Niryo Plays Checkers

Full robotic autonomy, from mechanical design to artificial intelligence

Project overview

"Niryo plays checkers" is a core robotics engineering project built during my degree program. The objective was to make a robot play full checkers games autonomously while respecting official FFJD rules.

Instead of scripted moves, we developed a complete system able to perceive the board in real time through an onboard camera, make strategic decisions, and physically interact with a human player.

Overview of the Niryo plays checkers project
General overview of the demonstrator.

The challenge: starting from a robot only

At project start, we only had the robot (Niryo Ned 2, later replaced by Ned 3). The full gameplay environment had to be designed from scratch.

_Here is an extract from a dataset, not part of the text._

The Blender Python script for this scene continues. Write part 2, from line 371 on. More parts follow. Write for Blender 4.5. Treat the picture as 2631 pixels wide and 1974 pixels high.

Niryo Ned 2 used at the beginning of the project
Initial setup with the Niryo Ned 2 robot.

The project relied on three major technical pillars:

  • Mechanical design: custom board, pieces and storage systems adapted to suction-based grasping.
  • Computer vision: robust piece detection despite lighting variations and robot shadows.
  • Game intelligence: rule-compliant decision making with coherent strategic behavior.

Mechanical design and environment

The physical environment was modeled in SolidWorks, considering the robot working radius (490 mm) and suction tool constraints (22.5 mm).

Checkers board design for the Niryo project
Board design adapted to robot kinematics and reach constraints.
  • Custom board: 10x10 checkerboard split into two clip-on parts for easier 3D printing and transport.
  • Storage racks: dedicated paths for captured pieces and promoted queens to keep the game autonomous.
  • Robot optimization: custom tool extension to avoid singularities near the robot base.
  • Rigid base: stable, repeatable robot positioning relative to the board.

An integrated multidisciplinary solution

The final system combines several engineering blocks implemented in Python.

  • Deep-learning vision: CNN trained on 20,000+ images for robust classification of pieces and queens.
  • Geometric calibration: 3-point alignment and homography to convert camera images into a logical board state.
  • Decision engine: prioritized strategy (Capture > Defense > Advancement > Random move) for fluid gameplay.
  • User interface: Tkinter GUI to visualize board reconstruction and validate moves on touchscreen.

Result and portability

The final system was successfully deployed on an embedded platform: Raspberry Pi 5 (8 GB RAM) integrated into a touchscreen tablet. This allows fully autonomous operation without an external computer.

Starting from a bare robot, we delivered a complete demonstrator able to initialize a game, detect mandatory multi-captures, and manage automatic promotion to queens, providing a robust and educational autonomous gameplay experience.